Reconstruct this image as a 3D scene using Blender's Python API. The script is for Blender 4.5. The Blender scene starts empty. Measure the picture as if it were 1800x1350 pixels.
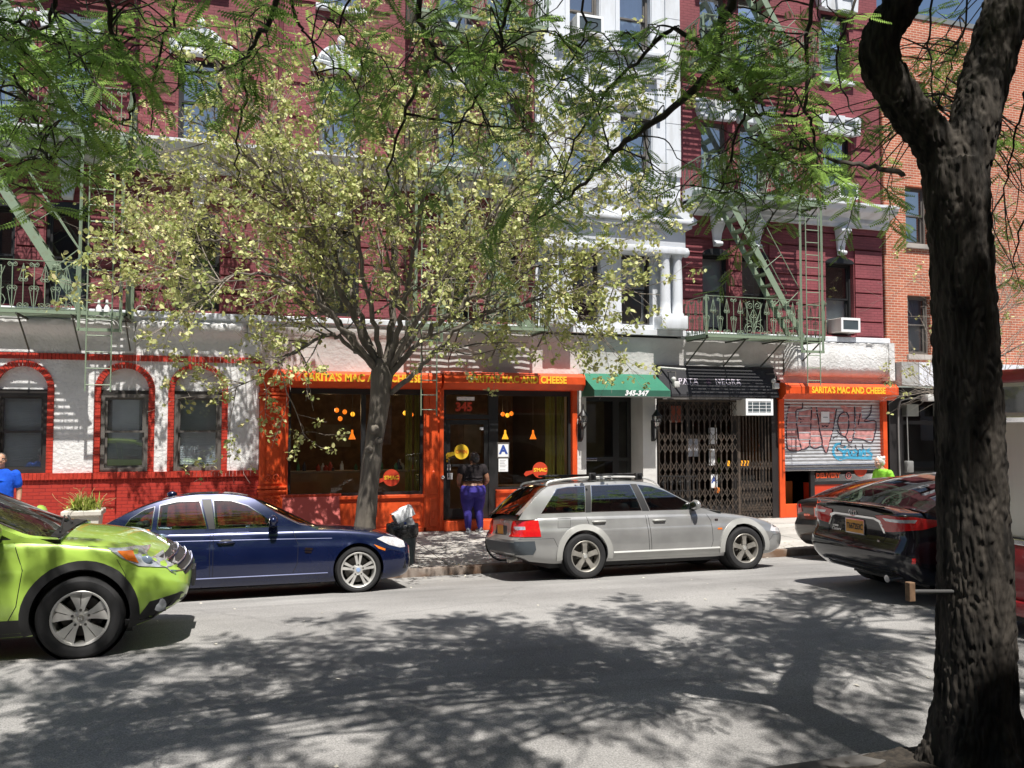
import bpy, bmesh, math, random
import numpy as np
from mathutils import Vector, Matrix, noise
from mathutils.bvhtree import BVHTree
from mathutils.geometry import delaunay_2d_cdt
random.seed(7); RNG = np.random.default_rng(7)
rad = math.radians
SC = bpy.context.scene
COL = SC.collection
# ---------------------------------------------------------------- camera
F_PX, YAW, PITCH = 1508.0, rad(17.8), rad(2.7)
CAM = Vector((0.0, -18.3, 2.5))
cd = bpy.data.cameras.new('camera'); cam = bpy.data.objects.new('camera', cd); COL.objects.link(cam)
cam.location = CAM; cam.rotation_euler = (rad(90) + PITCH, 0, -YAW)
cd.sensor_width = 36; cd.lens = F_PX / 1800 * 36; cd.clip_start = .05; cd.clip_end = 2000
SC.camera = cam
# ---------------------------------------------------------------- sky, sun, exposure
SUN_EL = rad(65); SUN_AZ = rad(180)          # sun high over the near side of the street, square to the facade
w = bpy.data.worlds.new('World'); SC.world = w; w.use_nodes = True
nt = w.node_tree; bg = nt.nodes['Background']; sk = nt.nodes.new('ShaderNodeTexSky')
sk.sky_type = 'NISHITA'; sk.sun_disc = False; sk.sun_elevation = SUN_EL; sk.sun_rotation = SUN_AZ
sk.air_density = 1.0; sk.dust_density = 1.2; sk.ozone_density = 1.6
nt.links.new(sk.outputs[0], bg.inputs[0]); bg.inputs[1].default_value = .068
ld = bpy.data.lights.new('sun', 'SUN'); ld.energy = 5.0; ld.angle = rad(.5); ld.color = (1, .955, .89)
sun = bpy.data.objects.new('sun', ld); COL.objects.link(sun)
sun.rotation_euler = (rad(90) - SUN_EL, 0, 0); sun.location = (0, -20, 40)
SC.view_settings.view_transform = 'Standard'; SC.view_settings.look = 'None'
SC.view_settings.exposure = .62; SC.view_settings.gamma = 1
SC.cycles.max_bounces = 8; SC.cycles.transparent_max_bounces = 16
SC.cycles.use_denoising = True

# ---------------------------------------------------------------- helpers
FWD = Vector((math.sin(YAW)*math.cos(PITCH), math.cos(YAW)*math.cos(PITCH), math.sin(PITCH)))
RGT = Vector((math.cos(YAW), -math.sin(YAW), 0)); UPV = RGT.cross(FWD)
def ray(u, v): return FWD + RGT*((u-900)/F_PX) - UPV*((v-675)/F_PX)
def P(u, v, d):                                # a measured point of the photograph at a distance d along the view
    return CAM + ray(u, v)*d
def Y(u, v, y):                                # the same on a plane parallel to the facades
    r = ray(u, v); return CAM + r*((y-CAM.y)/r.y)
def lerp(a, b, t): return a+(b-a)*t
def interp(tab, x):
    if x <= tab[0][0]: return tab[0][1]
    for (a, b), (c, d) in zip(tab, tab[1:]):
        if x <= c:
            t = (x-a)/(c-a) if c > a else 0
            return lerp(b, d, t)
    return tab[-1][1]
def smooth_tab(tab, n=6):                      # Catmull-Rom resample of a table, kept monotone in x
    out = []
    for i in range(len(tab)-1):
        p0 = tab[max(i-1, 0)]; p1 = tab[i]; p2 = tab[i+1]; p3 = tab[min(i+2, len(tab)-1)]
        for k in range(n):
            t = k/n
            m1 = (p2[1]-p0[1])/max(p2[0]-p0[0], 1e-6)*(p2[0]-p1[0]); m2 = (p3[1]-p1[1])/max(p3[0]-p1[0], 1e-6)*(p2[0]-p1[0])
            h = (2*t**3-3*t*t+1)*p1[1]+(t**3-2*t*t+t)*m1+(-2*t**3+3*t*t)*p2[1]+(t**3-t*t)*m2
            out.append((lerp(p1[0], p2[0], t), h))
    out.append(tab[-1]); return out
def curve_pts(pts, n=6):                       # smooth 3-D polyline through points
    pts = [Vector(p) for p in pts]; out = []
    for i in range(len(pts)-1):
        p0 = pts[max(i-1, 0)]; p1 = pts[i]; p2 = pts[i+1]; p3 = pts[min(i+2, len(pts)-1)]
        for k in range(n):
            t = k/n
            out.append(.5*((2*p1)+(p2-p0)*t+(2*p0-5*p1+4*p2-p3)*t*t+(3*p1-p0-3*p2+p3)*t**3))
    out.append(pts[-1]); return out

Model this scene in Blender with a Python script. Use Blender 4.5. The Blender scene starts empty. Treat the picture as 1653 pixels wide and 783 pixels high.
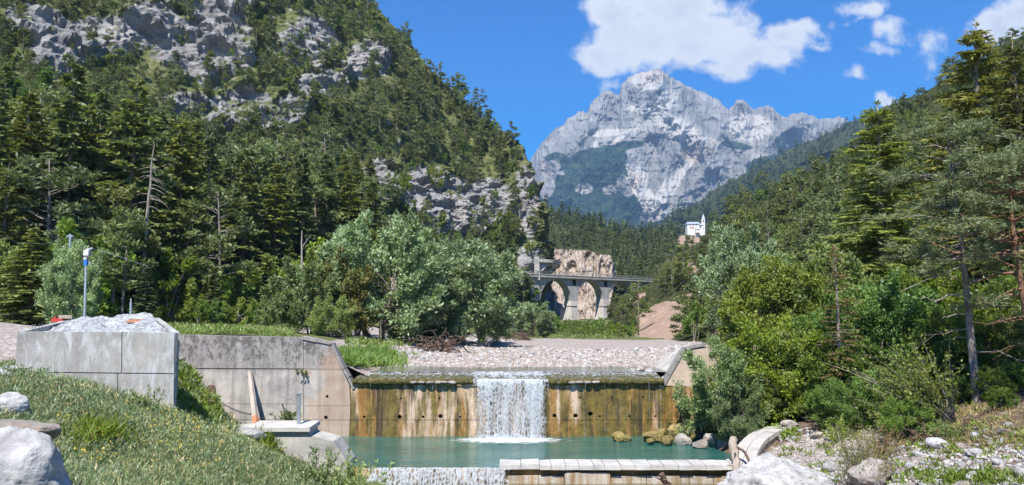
^^^^^^^^^^^^^^^^
Task directions: All lines holding the word "this" should be picked out and copied.

Solution:
Reconstruct this image as a 3D scene using Blender's Python API. The script is for Blender 4.5. The Blender scene starts empty. Measure the picture as if it were 1800x1350 pixels.
Model this scene in Blender with a Python script. Use Blender 4.5. The Blender scene starts empty. Treat the picture as 1653 pixels wide and 783 pixels high.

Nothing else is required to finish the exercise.